13.10. This Agreement and any dispute or claim arising out of or in connection with it or its subject matter or formation (including non-contractual disputes or claims) shall be governed by and construed in accordance with the law of England and Wales.

13.11. Each party irrevocably agrees, for the sole benefit of Charterer’s Agent that, subject as provided below, the courts of England and Wales shall have exclusive jurisdiction over any dispute or claim arising out of or in connection with this agreement or it's subject matter or formation (including non-contractual disputes or claims). Nothing in this clause shall limit the right of Charterer’s Agent to take proceedings against Charterer in any other court of competent jurisdiction, nor shall the taking of proceedings in any one or more jurisdictions preclude the taking of proceeding sin any other jurisdictions, whether concurrently or not, to the extent permitted by the law of such other jurisdiction. If so requested by Charterer’s Agent the Charterer shall provide an address in England and Wales where service of process can be effected.

OR, IF CHARTERER IS IN RUSSIA

13.11. Any dispute arising out of or in connection with this contract, including any question regarding its existence, validity or termination, shall be referred to and finally resolved by arbitration under the LCIA Rules, which Rules are deemed to be incorporated by reference into this clause.

13.11.1. The number of arbitrators shall be one.

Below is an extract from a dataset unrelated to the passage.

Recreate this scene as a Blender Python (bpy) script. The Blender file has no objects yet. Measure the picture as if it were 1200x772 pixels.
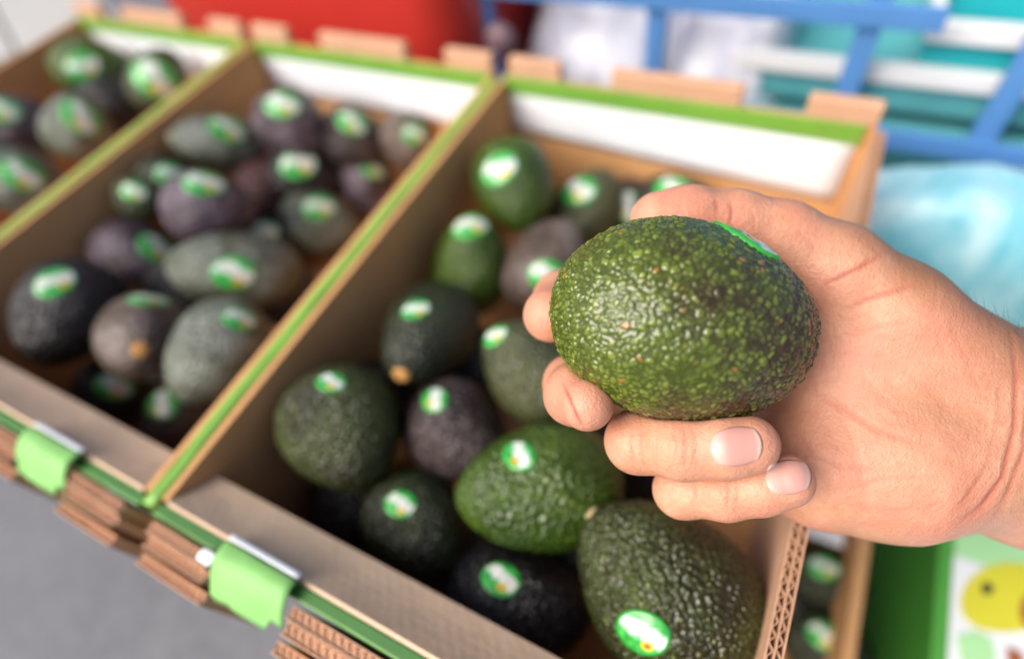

13.11.2. The seat, or legal place, of arbitration shall be the United Kingdom. 

13.11.3. The language to be used in the arbitral proceedings shall be English.

13.11.4. The governing law of the contract shall be the substantive law of England and Wales. 

13.11.5. This Agreement may be executed in any number of counterparts each of which shall be an original but such counterparts shall together constitute but one and the same instrument.